Peterson, 58, plans to remain in Minneapolis where he will pursue personal photo research and book projects. His last show at the museum, "Wide/Eyed: Panoramic Photographs," will open Sept. 15 and run through Feb. 27, 2012.
In his decades at the Institute, Peterson has organized innumerable exhibitions and written more than 20 books and catalogs including Masterpiece Photographs from the Minneapolis Institute of Arts, and After the Photo-Secession: American Pictorial Photography, 1910 - 1955 (published by W. W. Norton in 1997). His other exhibitions include The Poetics of Vision: Photographs from the Collection of Harry M. Drake and Peter Henry Emerson and American Naturalistic Photography.
His current show, Facing the Lens: Portraits of Photographers, including many images by Minnesota artists, is on view through August 28.
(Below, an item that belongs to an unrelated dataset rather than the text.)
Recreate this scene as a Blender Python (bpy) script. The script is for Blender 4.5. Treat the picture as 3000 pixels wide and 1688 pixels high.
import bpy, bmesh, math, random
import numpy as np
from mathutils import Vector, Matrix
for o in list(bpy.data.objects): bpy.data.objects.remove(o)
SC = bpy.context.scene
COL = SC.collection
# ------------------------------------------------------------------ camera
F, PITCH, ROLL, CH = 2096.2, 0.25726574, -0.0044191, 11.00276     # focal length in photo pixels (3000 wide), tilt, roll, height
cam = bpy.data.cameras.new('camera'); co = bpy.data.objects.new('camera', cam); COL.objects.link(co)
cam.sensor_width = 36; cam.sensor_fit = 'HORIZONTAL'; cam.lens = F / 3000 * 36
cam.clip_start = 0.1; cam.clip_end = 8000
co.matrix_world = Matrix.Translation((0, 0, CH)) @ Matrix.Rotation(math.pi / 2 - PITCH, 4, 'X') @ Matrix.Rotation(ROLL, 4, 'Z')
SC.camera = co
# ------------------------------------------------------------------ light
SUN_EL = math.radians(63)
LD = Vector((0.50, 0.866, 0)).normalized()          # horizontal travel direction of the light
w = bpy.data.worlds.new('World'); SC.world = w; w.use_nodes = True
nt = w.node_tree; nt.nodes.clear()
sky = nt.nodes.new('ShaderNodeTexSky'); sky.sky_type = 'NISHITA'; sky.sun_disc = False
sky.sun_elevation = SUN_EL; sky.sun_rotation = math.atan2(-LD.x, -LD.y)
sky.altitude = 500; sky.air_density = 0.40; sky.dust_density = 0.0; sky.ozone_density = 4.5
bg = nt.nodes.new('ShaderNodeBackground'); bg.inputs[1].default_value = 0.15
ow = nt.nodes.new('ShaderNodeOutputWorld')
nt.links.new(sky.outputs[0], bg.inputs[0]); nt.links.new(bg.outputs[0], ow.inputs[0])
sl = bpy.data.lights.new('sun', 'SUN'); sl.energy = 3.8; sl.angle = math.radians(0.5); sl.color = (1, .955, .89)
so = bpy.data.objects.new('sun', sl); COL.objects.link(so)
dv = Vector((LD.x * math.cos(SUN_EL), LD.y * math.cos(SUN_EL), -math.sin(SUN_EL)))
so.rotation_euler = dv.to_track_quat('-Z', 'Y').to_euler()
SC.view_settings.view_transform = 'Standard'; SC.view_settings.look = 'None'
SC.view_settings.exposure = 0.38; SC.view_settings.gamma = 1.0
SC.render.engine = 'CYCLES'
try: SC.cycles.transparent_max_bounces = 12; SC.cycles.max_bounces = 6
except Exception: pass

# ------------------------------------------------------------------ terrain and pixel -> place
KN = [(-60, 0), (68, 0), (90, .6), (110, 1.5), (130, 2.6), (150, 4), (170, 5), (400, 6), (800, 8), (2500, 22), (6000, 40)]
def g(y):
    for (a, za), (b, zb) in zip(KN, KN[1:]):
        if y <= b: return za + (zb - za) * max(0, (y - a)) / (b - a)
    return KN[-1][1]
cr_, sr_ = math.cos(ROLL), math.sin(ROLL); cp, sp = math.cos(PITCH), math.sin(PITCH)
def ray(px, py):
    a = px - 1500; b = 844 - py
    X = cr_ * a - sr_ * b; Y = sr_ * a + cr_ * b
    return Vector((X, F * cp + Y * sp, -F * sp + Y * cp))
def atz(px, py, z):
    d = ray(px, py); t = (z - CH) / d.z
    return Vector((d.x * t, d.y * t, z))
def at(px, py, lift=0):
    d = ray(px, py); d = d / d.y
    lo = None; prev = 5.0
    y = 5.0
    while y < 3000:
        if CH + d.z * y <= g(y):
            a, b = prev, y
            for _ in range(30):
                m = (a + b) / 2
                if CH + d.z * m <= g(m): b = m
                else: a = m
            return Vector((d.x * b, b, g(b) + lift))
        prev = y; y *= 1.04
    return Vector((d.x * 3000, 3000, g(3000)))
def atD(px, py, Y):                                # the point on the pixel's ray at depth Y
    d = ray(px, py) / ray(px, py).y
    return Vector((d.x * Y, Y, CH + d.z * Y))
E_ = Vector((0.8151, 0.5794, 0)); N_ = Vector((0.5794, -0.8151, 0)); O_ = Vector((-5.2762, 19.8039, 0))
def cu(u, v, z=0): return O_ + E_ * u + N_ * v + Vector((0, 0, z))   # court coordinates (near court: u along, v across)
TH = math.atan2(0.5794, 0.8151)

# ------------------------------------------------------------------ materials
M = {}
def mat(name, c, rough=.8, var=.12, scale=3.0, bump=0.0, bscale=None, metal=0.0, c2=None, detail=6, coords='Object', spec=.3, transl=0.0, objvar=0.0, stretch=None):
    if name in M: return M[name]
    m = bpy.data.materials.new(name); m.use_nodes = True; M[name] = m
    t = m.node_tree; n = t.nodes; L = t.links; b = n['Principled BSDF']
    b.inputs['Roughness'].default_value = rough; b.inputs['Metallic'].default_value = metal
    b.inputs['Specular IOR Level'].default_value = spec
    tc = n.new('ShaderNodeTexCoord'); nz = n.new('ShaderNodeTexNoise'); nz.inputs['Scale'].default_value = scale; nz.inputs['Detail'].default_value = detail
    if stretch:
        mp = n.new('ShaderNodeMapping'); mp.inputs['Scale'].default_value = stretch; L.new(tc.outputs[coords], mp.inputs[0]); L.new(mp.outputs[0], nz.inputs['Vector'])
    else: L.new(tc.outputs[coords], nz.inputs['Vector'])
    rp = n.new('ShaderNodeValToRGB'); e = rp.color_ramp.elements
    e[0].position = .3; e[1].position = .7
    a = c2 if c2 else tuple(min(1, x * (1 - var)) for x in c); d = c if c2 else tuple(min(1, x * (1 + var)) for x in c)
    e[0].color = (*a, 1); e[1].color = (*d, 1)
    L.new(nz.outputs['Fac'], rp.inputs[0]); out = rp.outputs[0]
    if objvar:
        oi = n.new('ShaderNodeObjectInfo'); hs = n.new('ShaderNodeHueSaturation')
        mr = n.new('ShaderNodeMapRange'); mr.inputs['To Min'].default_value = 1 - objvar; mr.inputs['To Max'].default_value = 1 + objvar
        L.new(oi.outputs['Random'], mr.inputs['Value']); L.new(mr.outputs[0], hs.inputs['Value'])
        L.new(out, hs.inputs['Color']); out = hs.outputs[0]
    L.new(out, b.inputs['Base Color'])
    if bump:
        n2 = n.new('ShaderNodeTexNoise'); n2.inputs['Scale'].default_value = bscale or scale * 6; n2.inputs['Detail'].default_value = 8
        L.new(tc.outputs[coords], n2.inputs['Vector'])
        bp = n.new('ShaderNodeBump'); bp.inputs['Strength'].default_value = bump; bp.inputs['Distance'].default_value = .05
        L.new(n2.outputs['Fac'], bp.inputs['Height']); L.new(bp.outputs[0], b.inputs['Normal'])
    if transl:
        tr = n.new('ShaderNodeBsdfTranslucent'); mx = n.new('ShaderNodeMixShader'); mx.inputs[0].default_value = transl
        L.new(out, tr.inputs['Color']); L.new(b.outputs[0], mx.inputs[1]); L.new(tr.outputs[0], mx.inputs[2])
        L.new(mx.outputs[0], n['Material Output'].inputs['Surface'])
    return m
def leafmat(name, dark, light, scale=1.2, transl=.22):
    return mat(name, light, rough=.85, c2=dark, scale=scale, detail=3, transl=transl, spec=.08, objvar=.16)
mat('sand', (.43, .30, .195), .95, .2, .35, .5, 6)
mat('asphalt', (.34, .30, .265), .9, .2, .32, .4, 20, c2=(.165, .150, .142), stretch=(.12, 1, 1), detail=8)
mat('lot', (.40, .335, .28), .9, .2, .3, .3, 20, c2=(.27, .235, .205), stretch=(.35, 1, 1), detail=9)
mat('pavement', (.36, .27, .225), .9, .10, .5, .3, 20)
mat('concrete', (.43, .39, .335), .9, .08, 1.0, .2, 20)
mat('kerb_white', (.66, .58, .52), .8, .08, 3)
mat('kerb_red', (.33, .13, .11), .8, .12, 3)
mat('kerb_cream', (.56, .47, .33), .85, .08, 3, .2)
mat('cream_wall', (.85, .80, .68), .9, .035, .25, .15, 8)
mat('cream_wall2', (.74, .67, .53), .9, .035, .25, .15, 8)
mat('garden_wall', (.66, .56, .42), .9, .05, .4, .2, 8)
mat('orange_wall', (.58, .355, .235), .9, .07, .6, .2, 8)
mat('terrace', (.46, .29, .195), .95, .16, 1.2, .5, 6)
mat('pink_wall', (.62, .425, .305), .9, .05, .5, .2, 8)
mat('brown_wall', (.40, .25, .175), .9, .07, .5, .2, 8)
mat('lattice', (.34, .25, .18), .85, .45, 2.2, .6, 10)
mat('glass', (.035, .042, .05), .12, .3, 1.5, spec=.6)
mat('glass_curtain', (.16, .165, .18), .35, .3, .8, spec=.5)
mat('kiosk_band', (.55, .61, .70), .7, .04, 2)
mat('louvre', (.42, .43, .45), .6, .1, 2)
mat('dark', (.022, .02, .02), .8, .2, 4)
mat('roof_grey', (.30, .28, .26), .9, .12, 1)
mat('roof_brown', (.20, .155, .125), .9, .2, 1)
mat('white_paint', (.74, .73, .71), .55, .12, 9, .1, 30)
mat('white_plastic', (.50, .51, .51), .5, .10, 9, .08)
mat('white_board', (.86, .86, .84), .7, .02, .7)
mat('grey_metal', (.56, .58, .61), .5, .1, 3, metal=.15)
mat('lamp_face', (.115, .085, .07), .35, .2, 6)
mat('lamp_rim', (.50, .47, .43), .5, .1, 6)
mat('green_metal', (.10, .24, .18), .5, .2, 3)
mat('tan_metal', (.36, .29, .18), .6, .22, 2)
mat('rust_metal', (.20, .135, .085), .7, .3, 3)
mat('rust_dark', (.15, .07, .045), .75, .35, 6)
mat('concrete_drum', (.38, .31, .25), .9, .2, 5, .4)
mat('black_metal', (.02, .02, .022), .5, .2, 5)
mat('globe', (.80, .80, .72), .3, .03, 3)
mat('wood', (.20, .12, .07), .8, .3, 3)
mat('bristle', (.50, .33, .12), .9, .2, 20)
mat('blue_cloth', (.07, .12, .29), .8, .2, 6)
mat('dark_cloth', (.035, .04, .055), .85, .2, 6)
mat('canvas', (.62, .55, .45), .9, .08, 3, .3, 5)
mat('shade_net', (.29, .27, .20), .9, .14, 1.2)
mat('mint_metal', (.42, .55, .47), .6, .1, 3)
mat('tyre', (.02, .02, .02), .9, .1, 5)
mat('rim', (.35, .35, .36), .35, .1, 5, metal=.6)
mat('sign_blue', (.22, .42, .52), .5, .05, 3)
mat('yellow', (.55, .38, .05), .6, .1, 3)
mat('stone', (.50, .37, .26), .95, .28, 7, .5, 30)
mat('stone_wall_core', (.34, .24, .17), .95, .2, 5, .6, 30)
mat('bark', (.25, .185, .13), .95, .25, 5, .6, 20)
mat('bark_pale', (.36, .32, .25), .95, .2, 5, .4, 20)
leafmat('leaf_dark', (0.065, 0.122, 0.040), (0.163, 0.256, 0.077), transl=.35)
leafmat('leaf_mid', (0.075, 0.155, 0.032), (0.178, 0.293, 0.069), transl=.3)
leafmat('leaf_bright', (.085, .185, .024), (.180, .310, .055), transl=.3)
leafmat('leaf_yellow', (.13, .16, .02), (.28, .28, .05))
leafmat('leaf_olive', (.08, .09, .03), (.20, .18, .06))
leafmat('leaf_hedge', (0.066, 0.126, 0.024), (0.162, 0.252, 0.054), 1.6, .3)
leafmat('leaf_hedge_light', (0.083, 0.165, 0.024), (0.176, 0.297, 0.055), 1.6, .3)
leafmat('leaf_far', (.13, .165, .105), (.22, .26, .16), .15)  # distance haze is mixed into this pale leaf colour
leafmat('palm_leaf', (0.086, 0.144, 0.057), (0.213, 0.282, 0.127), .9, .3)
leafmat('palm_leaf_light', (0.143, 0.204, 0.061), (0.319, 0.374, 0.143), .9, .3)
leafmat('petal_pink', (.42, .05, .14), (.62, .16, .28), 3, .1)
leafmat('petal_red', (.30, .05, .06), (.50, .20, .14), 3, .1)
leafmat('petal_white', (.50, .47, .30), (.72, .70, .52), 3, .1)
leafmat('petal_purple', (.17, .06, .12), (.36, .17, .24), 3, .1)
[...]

As a long-time colleague of the late Ted Hartwell, founding curator of the museum's photo collection, Peterson helped build the museum's 10,500 piece photography collection which is strong on classic black-and-white documentary images, Magnum pictures, and work in the Ansel Adams/ Edward Weston and Walker Evans traditions.
"Christian and Ted really built the collection and it's sad to have this transition occur, but I hope that Christian will come back here to teach people about the collection because he's very, very good in the classroom," said David E. Little, the MIA photo curator. "One of the things that's so great about Christian is that he has such incredible knowledge about both the history of photography and this collection."
Peterson is especially known for his interest in Victorian-era imagery and pictorialist work by members of camera clubs. He also collected photo ephemera (brochures, announcements) for the museum, and was a champion of those often overlooked but skilled 19th century amateurs who pioneered the genre when it was still an experimental medium.